AMD wants them to be used with the same thin chassis but users would be able to play mainstream games, run the heaviest of content creating applications and do a lot of multi-tasking. These 35-watt processors come with a twelve-core iGPU barring the 6600HS and their boost frequency ranges from 4.5GHz to 5.0GHz. This is probably going to be the sweet spot for gamers and content creators on the go. Expect most OEMs to stick to the HS series Ryzen 6000 processors to offer laptops at a balanced price point.
The H and HX Series
Finally, the uber class processors for the priciest laptops. The core configuration and variants remain the same as the HS series but the TDP is higher at 45+ watts. When compared to the Alder Lake-H processors of Intel which could go as high as 115-watts TDP, we can see a bit of reality in AMD’s claims of a much better battery life with the Ryzen 6000 series.
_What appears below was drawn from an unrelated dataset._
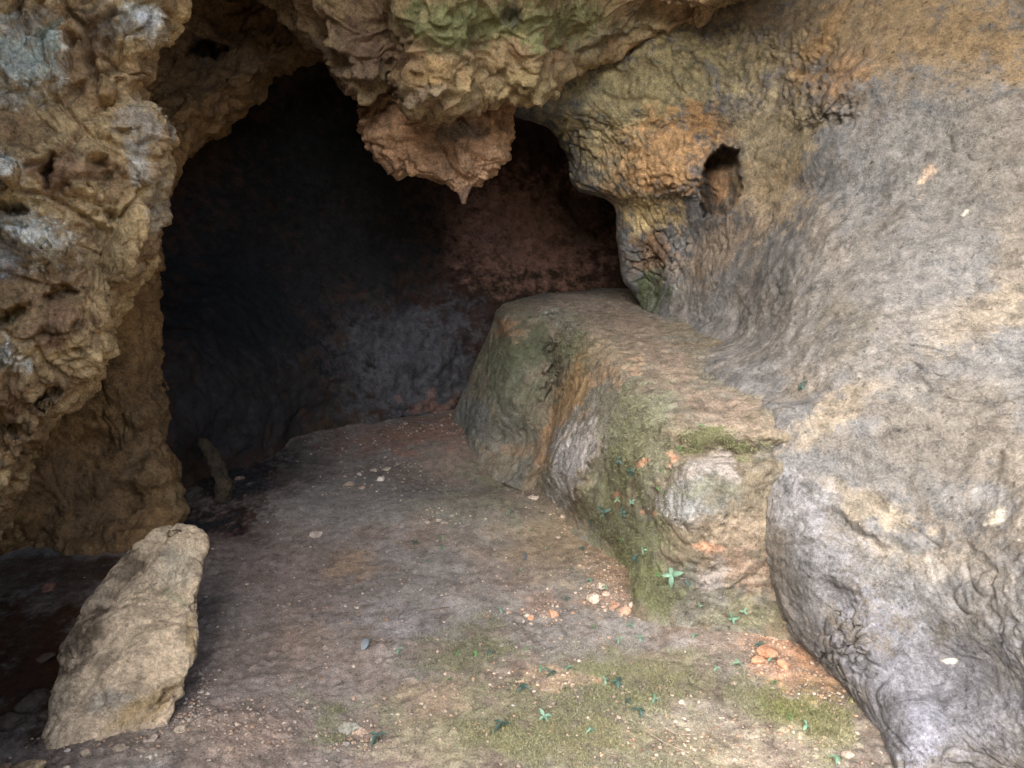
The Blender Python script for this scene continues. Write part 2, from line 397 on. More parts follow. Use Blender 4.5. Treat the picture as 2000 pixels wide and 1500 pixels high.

Nevertheless, these uber-class SoCs are designed for the most demanding systems and power users. Powered with RDNA 2 graphics, users can go all guns blazing on these machines without discreet graphics cards. These four SoCs headed by the Ryzen 9 6980HX with a boost frequency of 5.0 GHz, a combined L2 + L3 cache of 20MB and a twelve core iGPU 680M can handle any latest game at Full HD resolution. High-resolution video editing, compiling and rendering everything needs more cores and AMD has crammed plenty of these inside its Zen 3 plus microarchitecture.
Conclusion
Bold claims, with some evidence but a choked supply line. That is all we can say for now as even after a few months of release, Ryzen 6000 powered laptops are hard to find. Partly due to the global chip shortage. The bottom line, however, is that even if the numbers do look a lot inflated, in real-world usage there could just be a 5-10 percent drop and that would still make the Ryzen 6000 processors tough competitors to beat.
Alder Lake P and H series processors are excellent and are the main competitors but with Ryzen 6000, AMD as always has thrown the gauntlet. It seems like a never-ending war between two behemoths, one who ruled undisputedly for years before a harsh reality check and the other who is hell-bent on dethroning the former, for good.